From the Editor: COP26 needs to move beyond the idea of carbon pricing

(Kristen Frier)

(Kristen Frier)

 

World leaders committed to climate actions during the 26th United Nations Climate Change Conference, and Canadian Prime Minister Justin Trudeau pitched a global carbon tax, a solution focusing on adding costs to emissions rather than limiting production. 

Canada hosted a panel discussion at COP26 in Glasgow, Scotland, where Trudeau co-chaired a roundtable discussion on the need to put a price on 60 per cent of the world’s greenhouse gas emissions by 2030 to prevent the global temperature from rising more than 1.5 C. 

“Putting a price on pollution is the most efficient and powerful way to keep 1.5 alive,” he said during the panel discussion. 

A price on pollution is far away from the most effective solution however. In fact, Canadians have questioned the efficiency of the carbon tax. The Canadian Taxpayers Federation has said the carbon tax isn’t actually working. Kris Sims, the British Columbia director of the Canadian Taxpayers Federation, has called the carbon tax a “cash grab.”

A global price on greenhouse gas will continue to let Canadian and global oil and gas producers release emissions. These companies will pay the price and in exchange will raise the prices of their services to recover their losses. No real climate action will come from making polluters pay a price if oil and gas companies don’t limit their production. 

When the CBC asked federal environment minister Steven Guilbeault why the government isn’t capping production, Guilbeault said, “the federal government is prevented from doing so by law because natural resources fall under provincial jurisdiction.” 

“Constitutionally, we can’t do that,” he told CBC.

One thing they can do is accelerate the ban of exports of thermal coal from and through Canada. At COP26, Trudeau said Canada will stop exporting thermal coal by 2030, but this can be done much sooner. The longer Trudeau’s government waits, the longer the country will contribute to distributing higher levels of greenhouse gases, which also slows other countries from transitioning away from coal. 

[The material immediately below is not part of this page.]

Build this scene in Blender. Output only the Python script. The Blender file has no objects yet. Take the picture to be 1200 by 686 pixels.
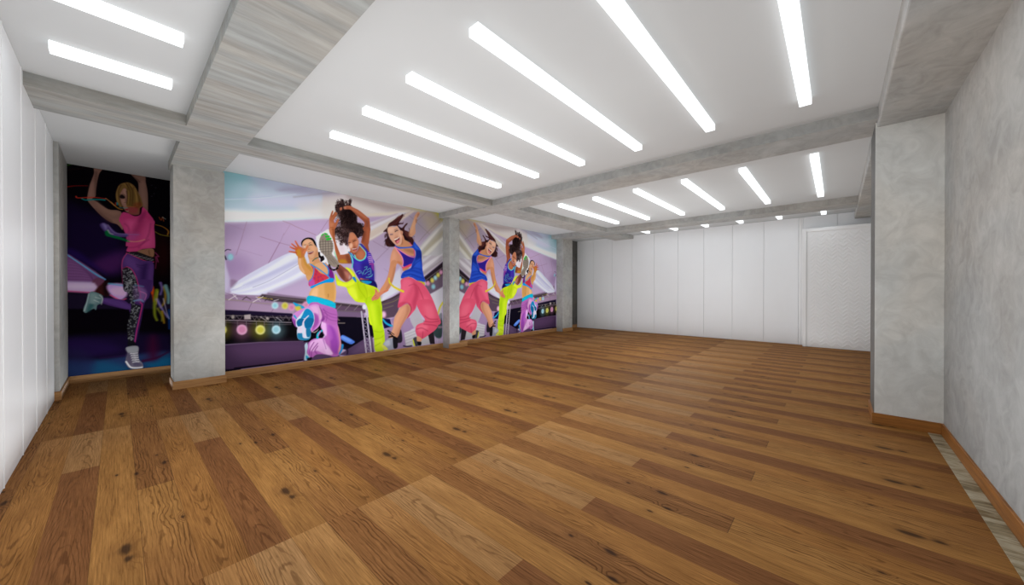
import bpy, bmesh, math, random
import numpy as np
from mathutils import Vector

scene = bpy.context.scene
COL = scene.collection
H = 1.3                        # eye height of the camera (m)

# ------------------------------------------------------------------ room sizes (metres)
X_LEFT, X_FAR = -0.507, 11.05            # faces of the white panel walls
Y_RIGHT, Y_MURAL, Y_DARK = -0.716, 6.693, 7.916
Y_PILLAR = 6.442
Z_CEIL, Z_BEAM, Z_RBEAM = 3.068, 2.96, 2.897

# ------------------------------------------------------------------ node helpers
def new_mat(name):
    m = bpy.data.materials.new(name); m.use_nodes = True
    nt = m.node_tree; nt.nodes.clear()
    out = nt.nodes.new('ShaderNodeOutputMaterial')
    return m, nt, out

def N(nt, kind, **kw):
    n = nt.nodes.new(kind)
    for k, v in kw.items():
        if k in n.inputs and not hasattr(n, k): n.inputs[k].default_value = v
        else: setattr(n, k, v)
    return n

def setin(n, **kw):
    for k, v in kw.items():
        n.inputs[k.replace('_', ' ')].default_value = v
    return n

def principled(nt, out, color=None, rough=.5, spec=.5):
    b = nt.nodes.new('ShaderNodeBsdfPrincipled')
    b.inputs['Roughness'].default_value = rough
    b.inputs['Specular IOR Level'].default_value = spec
    if color is not None: b.inputs['Base Color'].default_value = (*color, 1)
    nt.links.new(b.outputs[0], out.inputs[0])
    return b

def s2l(r, g, b):
    f = lambda c: (c/255/12.92) if c/255 <= .04045 else ((c/255+.055)/1.055)**2.4
    return (f(r), f(g), f(b))

def ramp(nt, stops, src):
    r = nt.nodes.new('ShaderNodeValToRGB')
    e = r.color_ramp.elements
    e[0].position, e[0].color = stops[0][0], (*stops[0][1], 1)
    e[1].position, e[1].color = stops[-1][0], (*stops[-1][1], 1)
    for p, c in stops[1:-1]:
        x = e.new(p); x.color = (*c, 1)
    nt.links.new(src, r.inputs[0])
    return r

def math_node(nt, op, a, b=None, c=None, clamp=False):
    n = nt.nodes.new('ShaderNodeMath'); n.operation = op; n.use_clamp = clamp
    for i, v in enumerate((a, b, c)):
        if v is None: continue
        if isinstance(v, (int, float)): n.inputs[i].default_value = v
        else: nt.links.new(v, n.inputs[i])
    return n.outputs[0]

def mixc(nt, fac, a, b, mode='MIX'):
    n = nt.nodes.new('ShaderNodeMix'); n.data_type = 'RGBA'; n.blend_type = mode
    for sock, v in ((n.inputs[0], fac), (n.inputs[6], a), (n.inputs[7], b)):
        if isinstance(v, (int, float)): sock.default_value = v
        elif isinstance(v, tuple): sock.default_value = (*v, 1)
        else: nt.links.new(v, sock)
    return n.outputs[2]

def objcoord(nt, scale=(1, 1, 1), loc=(0, 0, 0), rot=(0, 0, 0)):
    t = nt.nodes.new('ShaderNodeTexCoord')
    m = nt.nodes.new('ShaderNodeMapping')
    m.inputs['Scale'].default_value = scale; m.inputs['Location'].default_value = loc; m.inputs['Rotation'].default_value = rot
    nt.links.new(t.outputs['Object'], m.inputs[0])
    return m.outputs[0]

def noise(nt, vec, scale, detail=4, rough=.55, dist=0.0):
    n = nt.nodes.new('ShaderNodeTexNoise')
    n.inputs['Scale'].default_value = scale; n.inputs['Detail'].default_value = detail
    n.inputs['Roughness'].default_value = rough; n.inputs['Distortion'].default_value = dist
    if vec is not None: nt.links.new(vec, n.inputs['Vector'])
    return n.outputs['Fac']

def bump(nt, height, strength, dist, bsdf):
    b = nt.nodes.new('ShaderNodeBump')
    b.inputs['Strength'].default_value = strength; b.inputs['Distance'].default_value = dist
    nt.links.new(height, b.inputs['Height']); nt.links.new(b.outputs[0], bsdf.inputs['Normal'])

# ------------------------------------------------------------------ materials
def mat_paint(name, col, rough=.6, spec=.3, grain=.15):
    m, nt, out = new_mat(name)
    b = principled(nt, out, col, rough, spec)
    v = objcoord(nt)
    n = noise(nt, v, 220, 3)
    bump(nt, n, grain, .0006, b)
    c = mixc(nt, noise(nt, v, 1.2, 3), tuple(x*.97 for x in col), tuple(min(1, x*1.03) for x in col))
    nt.links.new(c, b.inputs['Base Color'])
    return m

def mat_plaster(name, lo, hi, scale=1.0, stretch=(1, 1, 1)):
    """trowelled grey concrete plaster: cloudy tone, hair-like ridges"""
    m, nt, out = new_mat(name)
    b = principled(nt, out, None, .72, .25)
    v = objcoord(nt, tuple(s*scale for s in stretch))
    big = noise(nt, v, 1.6, 5, .6, .8)
    fine = noise(nt, v, 7.0, 7, .62, 1.6)
    ridg = nt.nodes.new('ShaderNodeTexNoise')
    ridg.noise_type = 'RIDGED_MULTIFRACTAL'
    setin(ridg, Scale=3.2, Detail=6.0, Roughness=.55, Distortion=1.4)
    nt.links.new(v, ridg.inputs['Vector'])
    a = math_node(nt, 'MULTIPLY', big, .40)
    a = math_node(nt, 'MULTIPLY_ADD', fine, .40, a)
    a = math_node(nt, 'MULTIPLY_ADD', ridg.outputs[0], .10, a)
    mid = tuple((x+y)/2 for x, y in zip(lo, hi))
    r = ramp(nt, [(.30, lo), (.46, mid), (.64, hi)], a)
    tint = noise(nt, v, .9, 3, .5, .5)
    warm = ramp(nt, [(.40, (1.03, 1.0, .965)), (.6, (.975, 1.0, 1.015))], tint)
    nt.links.new(mixc(nt, 1.0, r.outputs[0], warm.outputs[0], 'MULTIPLY'), b.inputs['Base Color'])
    h = math_node(nt, 'MULTIPLY_ADD', ridg.outputs[0], .6, fine)
    bump(nt, h, .28, .009, b)
    return m

def mat_grained(name, lo, hi):
    """board-marked concrete of the beams: streaks running along x"""
    m, nt, out = new_mat(name)
    b = principled(nt, out, None, .68, .25)
    v = objcoord(nt, (.55, 9.0, 9.0), rot=(0, 0, .035))
    s1 = noise(nt, v, 1.5, 6, .6, .6)
    v2 = objcoord(nt, (.9, 4.5, 3.0), rot=(0, 0, -.05))
    s2 = noise(nt, v2, 2.2, 5, .6, 1.2)
    f = math_node(nt, 'MULTIPLY_ADD', s1, .6, math_node(nt, 'MULTIPLY', s2, .4))
    mid = tuple((x+y)/2 for x, y in zip(lo, hi))
    r = ramp(nt, [(.36, lo), (.5, mid), (.64, hi)], f)
    tint = noise(nt, objcoord(nt, (.4, 3, 3)), 1.7, 3)
    warm = ramp(nt, [(.42, (1.03, 1.0, .96)), (.58, (.97, 1.0, 1.01))], tint)
    nt.links.new(mixc(nt, 1.0, r.outputs[0], warm.outputs[0], 'MULTIPLY'), b.inputs['Base Color'])
    bump(nt, f, .25, .006, b)
    return m

def mat_oak(name, lo, hi, axis='X'):
    m, nt, out = new_mat(name)
    b = principled(nt, out, None, .5, .3)
    sc = (1.5, 26, 26) if axis == 'X' else (26, 1.5, 26)
    v = objcoord(nt, sc)
    g = noise(nt, v, 1.6, 6, .62, .7)
    r = ramp(nt, [(.3, lo), (.68, hi)], g)
    nt.links.new(r.outputs[0], b.inputs['Base Color'])
    bump(nt, g, .2, .002, b)
    return m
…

“Canada’s coal exports produce roughly 40 million tonnes a year of carbon each year, equivalent to 8 million passenger vehicles,” reads a news release from Environmental Defense, a Canadian environmental advocacy organization. 

The World Health Organization estimates that thermal coal from all sources is linked to 800,000 deaths globally each year. Canada’s less harmful replacement to coal has been liquified natural gas (LNG), which is planned to be exported to the Asia-Pacific natural gas market

Oil and gas industries have argued that LNG is better to export than coal because it’s less dirty, and switching away from coal will reduce emissions by 50 per cent while also creating jobs across Canada. Unfortunately, LNG burning still releases methane which heats up the atmosphere about 28 times more than carbon emissions do.

Methane is also dangerous because it’s effective at trapping heat, and adding a tiny bit of methane to the atmosphere can affect how quickly we experience global warming. 

LNG collection technologies like hydraulic fracturing or fracking also play a crucial role in climate change. The fracking process consists of drilling into the earth then releasing a water mixture of chemicals and sand to unlock the natural gas. Apart from disturbing the ground and releasing gas emissions, the chemicals that are contained in fracking wastewater can also be unsafe for human health

A few of the effects that can arrive from fracking include water supply depletion, water contamination through fluid leaks, fractured rock formations, wastewater mismanagement, and earthquakes. 

Between 2013 and 2019, in parts of the Montney, an unincorporated locality known to have fracking facilities, 15 miles north of Fort St. John, had a total of 439 earthquakes up to 4.6 magnitudes associated with fracking.

The 2021 report titled 1.5-Degree Lifestyles: Towards A Fair Consumption Space for All by the Hot or Cool Institute, compared 10 countries and their current annual average lifestyle carbon footprints per person as of 2019, Canada ranked in the top 10. 

Canada produced 14.2 tonnes of CO2 during 2019, compared to Finland at 9.7 and the United Kingdom at 8.5. 

Canada and all the countries participating in COP26 need to stop pretending that putting a price on carbon will solve everything, and instead look at real ways to start lowering the emissions from oil and gas production and consumption to make way for sustainable initiatives that will move our world forward economically, sustainably, and ethically.